** begin **

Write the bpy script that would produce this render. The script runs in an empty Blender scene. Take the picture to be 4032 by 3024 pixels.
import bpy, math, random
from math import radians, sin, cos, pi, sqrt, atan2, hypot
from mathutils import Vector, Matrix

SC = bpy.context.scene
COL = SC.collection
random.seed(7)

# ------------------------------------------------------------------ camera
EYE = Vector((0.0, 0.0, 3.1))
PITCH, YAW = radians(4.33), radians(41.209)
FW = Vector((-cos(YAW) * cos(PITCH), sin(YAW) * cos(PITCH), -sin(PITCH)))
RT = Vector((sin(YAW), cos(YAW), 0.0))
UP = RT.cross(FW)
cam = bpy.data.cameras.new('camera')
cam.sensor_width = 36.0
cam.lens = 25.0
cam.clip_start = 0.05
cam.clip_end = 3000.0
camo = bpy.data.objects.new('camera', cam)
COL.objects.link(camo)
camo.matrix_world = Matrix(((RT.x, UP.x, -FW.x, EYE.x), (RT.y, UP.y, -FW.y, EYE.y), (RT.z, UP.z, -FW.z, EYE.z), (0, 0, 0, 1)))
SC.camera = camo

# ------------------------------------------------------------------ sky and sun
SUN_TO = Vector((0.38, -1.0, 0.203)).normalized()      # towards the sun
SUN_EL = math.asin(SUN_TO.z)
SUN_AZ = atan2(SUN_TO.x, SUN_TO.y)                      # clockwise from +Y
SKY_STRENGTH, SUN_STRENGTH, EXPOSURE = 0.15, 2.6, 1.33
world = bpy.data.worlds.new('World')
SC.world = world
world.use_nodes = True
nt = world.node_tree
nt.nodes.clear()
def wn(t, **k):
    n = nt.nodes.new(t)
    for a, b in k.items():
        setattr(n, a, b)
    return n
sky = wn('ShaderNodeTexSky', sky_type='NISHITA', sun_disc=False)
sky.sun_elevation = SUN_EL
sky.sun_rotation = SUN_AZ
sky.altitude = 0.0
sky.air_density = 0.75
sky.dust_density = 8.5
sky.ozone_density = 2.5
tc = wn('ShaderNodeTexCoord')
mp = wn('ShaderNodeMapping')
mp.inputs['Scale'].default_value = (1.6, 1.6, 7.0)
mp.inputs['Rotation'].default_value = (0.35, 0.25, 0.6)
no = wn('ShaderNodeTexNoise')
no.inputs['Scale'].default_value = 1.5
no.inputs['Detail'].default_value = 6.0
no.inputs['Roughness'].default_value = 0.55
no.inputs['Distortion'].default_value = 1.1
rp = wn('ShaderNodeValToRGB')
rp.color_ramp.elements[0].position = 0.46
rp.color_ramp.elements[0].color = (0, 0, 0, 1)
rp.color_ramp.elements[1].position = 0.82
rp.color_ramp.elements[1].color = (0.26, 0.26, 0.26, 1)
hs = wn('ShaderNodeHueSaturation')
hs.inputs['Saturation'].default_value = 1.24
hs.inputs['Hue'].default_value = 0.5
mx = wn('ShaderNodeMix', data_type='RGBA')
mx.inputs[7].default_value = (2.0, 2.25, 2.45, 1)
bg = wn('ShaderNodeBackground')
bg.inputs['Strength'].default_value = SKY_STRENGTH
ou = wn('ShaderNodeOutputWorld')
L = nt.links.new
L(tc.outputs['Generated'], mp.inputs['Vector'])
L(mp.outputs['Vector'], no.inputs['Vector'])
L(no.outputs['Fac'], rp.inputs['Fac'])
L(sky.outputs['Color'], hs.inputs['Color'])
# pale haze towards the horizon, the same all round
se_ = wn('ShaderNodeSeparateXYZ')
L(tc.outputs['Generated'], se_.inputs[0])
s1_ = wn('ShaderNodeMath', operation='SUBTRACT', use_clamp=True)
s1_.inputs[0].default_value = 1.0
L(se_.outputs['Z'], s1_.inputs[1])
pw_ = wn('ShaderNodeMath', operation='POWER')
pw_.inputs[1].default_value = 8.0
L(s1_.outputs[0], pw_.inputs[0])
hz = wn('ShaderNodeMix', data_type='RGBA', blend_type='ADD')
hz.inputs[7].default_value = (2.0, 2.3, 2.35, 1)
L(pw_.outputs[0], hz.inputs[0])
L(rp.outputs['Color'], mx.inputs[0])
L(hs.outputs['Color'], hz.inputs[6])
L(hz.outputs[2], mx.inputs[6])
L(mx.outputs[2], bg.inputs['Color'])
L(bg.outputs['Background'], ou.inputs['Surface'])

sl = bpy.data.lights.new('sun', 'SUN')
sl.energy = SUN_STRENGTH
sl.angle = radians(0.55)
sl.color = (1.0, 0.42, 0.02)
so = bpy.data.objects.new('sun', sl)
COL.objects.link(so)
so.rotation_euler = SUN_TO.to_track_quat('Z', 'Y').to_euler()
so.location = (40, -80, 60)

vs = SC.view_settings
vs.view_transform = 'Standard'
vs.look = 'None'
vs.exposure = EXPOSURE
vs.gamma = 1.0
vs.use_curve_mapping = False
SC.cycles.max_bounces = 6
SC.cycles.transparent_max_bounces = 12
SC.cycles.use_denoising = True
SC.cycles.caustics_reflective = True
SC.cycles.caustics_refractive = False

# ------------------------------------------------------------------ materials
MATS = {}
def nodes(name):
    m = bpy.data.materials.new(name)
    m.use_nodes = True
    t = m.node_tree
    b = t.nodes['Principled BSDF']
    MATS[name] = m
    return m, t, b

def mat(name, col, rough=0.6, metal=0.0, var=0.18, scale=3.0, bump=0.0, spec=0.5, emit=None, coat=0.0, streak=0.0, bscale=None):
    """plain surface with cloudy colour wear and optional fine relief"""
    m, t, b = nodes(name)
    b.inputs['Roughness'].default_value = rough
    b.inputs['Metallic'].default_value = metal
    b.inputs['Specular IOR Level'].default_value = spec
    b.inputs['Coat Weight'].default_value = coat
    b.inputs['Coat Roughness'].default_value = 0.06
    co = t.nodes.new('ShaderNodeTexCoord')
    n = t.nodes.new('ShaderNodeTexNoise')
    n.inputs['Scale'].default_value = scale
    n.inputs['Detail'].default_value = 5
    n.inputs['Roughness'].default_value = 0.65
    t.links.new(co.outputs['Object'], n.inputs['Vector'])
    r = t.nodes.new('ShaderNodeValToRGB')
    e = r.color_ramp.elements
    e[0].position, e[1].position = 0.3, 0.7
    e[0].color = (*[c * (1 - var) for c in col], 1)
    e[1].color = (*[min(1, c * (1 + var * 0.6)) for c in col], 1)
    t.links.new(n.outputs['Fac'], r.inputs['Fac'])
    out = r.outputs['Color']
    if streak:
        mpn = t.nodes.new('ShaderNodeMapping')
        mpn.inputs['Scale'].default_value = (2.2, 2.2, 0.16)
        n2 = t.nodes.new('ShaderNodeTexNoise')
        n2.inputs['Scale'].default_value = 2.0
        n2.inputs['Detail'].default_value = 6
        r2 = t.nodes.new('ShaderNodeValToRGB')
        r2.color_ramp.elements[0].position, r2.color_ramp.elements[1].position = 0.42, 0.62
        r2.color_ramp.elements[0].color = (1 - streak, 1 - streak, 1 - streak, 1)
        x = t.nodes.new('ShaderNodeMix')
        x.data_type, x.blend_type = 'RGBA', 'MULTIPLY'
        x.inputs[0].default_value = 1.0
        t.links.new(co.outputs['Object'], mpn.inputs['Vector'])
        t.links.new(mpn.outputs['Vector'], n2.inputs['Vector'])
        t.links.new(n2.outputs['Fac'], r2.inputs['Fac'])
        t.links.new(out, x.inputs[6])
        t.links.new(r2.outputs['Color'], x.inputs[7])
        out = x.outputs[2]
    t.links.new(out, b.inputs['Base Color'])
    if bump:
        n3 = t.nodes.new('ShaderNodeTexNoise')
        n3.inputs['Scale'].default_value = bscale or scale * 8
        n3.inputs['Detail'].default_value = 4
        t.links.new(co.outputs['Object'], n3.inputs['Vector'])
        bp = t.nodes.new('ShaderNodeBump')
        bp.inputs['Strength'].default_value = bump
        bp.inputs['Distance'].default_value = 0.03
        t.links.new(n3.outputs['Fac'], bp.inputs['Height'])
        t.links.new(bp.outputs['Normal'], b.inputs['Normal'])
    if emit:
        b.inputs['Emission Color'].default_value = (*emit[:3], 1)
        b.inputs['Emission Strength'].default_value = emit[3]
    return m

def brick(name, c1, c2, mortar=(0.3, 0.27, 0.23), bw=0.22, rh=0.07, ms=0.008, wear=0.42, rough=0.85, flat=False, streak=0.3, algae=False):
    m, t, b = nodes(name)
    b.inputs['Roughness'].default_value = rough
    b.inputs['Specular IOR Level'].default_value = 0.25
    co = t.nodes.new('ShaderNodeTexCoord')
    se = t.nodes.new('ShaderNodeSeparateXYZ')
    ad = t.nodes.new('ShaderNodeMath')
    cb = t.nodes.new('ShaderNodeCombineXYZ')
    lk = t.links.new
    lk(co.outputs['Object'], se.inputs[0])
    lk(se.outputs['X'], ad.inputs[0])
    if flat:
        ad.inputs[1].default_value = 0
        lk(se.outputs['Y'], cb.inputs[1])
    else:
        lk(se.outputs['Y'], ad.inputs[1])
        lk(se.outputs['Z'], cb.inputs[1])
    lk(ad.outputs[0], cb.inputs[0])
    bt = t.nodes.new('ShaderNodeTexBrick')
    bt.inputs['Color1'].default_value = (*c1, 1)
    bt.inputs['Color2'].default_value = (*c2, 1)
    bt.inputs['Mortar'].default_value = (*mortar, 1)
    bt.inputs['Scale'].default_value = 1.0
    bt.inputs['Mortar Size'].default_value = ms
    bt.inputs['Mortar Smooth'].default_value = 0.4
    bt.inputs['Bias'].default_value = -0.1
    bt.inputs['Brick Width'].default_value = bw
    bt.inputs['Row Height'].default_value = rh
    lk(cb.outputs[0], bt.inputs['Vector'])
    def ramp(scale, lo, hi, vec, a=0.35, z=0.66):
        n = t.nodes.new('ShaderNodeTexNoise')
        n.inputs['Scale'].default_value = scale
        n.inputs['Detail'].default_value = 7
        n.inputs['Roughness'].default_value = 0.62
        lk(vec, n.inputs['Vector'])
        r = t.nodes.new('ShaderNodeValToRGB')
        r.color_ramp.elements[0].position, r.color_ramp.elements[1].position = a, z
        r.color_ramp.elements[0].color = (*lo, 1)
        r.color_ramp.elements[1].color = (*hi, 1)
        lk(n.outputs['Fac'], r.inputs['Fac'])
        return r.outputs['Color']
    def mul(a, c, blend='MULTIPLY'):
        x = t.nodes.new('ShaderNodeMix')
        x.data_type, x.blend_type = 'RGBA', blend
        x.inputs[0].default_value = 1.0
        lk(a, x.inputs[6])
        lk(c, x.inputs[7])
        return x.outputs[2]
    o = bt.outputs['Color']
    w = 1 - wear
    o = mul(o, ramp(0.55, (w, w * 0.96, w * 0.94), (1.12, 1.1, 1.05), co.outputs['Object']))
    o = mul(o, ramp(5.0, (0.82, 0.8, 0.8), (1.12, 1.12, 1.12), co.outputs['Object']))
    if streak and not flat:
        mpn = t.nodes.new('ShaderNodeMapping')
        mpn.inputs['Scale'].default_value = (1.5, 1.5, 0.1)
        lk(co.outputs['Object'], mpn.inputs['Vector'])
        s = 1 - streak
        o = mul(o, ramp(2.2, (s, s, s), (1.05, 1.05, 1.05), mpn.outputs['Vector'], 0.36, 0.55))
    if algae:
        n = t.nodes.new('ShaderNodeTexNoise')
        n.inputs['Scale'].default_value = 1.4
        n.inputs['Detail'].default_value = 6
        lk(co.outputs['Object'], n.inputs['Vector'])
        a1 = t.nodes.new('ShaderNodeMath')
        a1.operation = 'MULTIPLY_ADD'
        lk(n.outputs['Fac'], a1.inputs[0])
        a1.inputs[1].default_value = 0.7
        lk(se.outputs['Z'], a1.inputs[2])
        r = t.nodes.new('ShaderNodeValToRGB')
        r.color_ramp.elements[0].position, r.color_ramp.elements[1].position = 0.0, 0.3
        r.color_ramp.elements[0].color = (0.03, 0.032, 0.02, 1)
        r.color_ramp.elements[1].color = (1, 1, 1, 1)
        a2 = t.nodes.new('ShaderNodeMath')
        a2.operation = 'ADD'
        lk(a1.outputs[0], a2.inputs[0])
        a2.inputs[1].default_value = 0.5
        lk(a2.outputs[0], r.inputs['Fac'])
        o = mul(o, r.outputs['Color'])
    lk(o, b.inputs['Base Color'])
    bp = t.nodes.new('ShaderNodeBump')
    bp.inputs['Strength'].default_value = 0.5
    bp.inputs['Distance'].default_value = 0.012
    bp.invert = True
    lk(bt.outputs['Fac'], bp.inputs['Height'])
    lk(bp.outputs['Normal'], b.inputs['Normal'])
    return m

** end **

Exercise prompt
Word for word, quote the lines of the material from the first line through the line with "random.seed(7)", both ends included.

Written solution
Write the bpy script that would produce this render. The script runs in an empty Blender scene. Take the picture to be 4032 by 3024 pixels.
import bpy, math, random
from math import radians, sin, cos, pi, sqrt, atan2, hypot
from mathutils import Vector, Matrix

SC = bpy.context.scene
COL = SC.collection
random.seed(7)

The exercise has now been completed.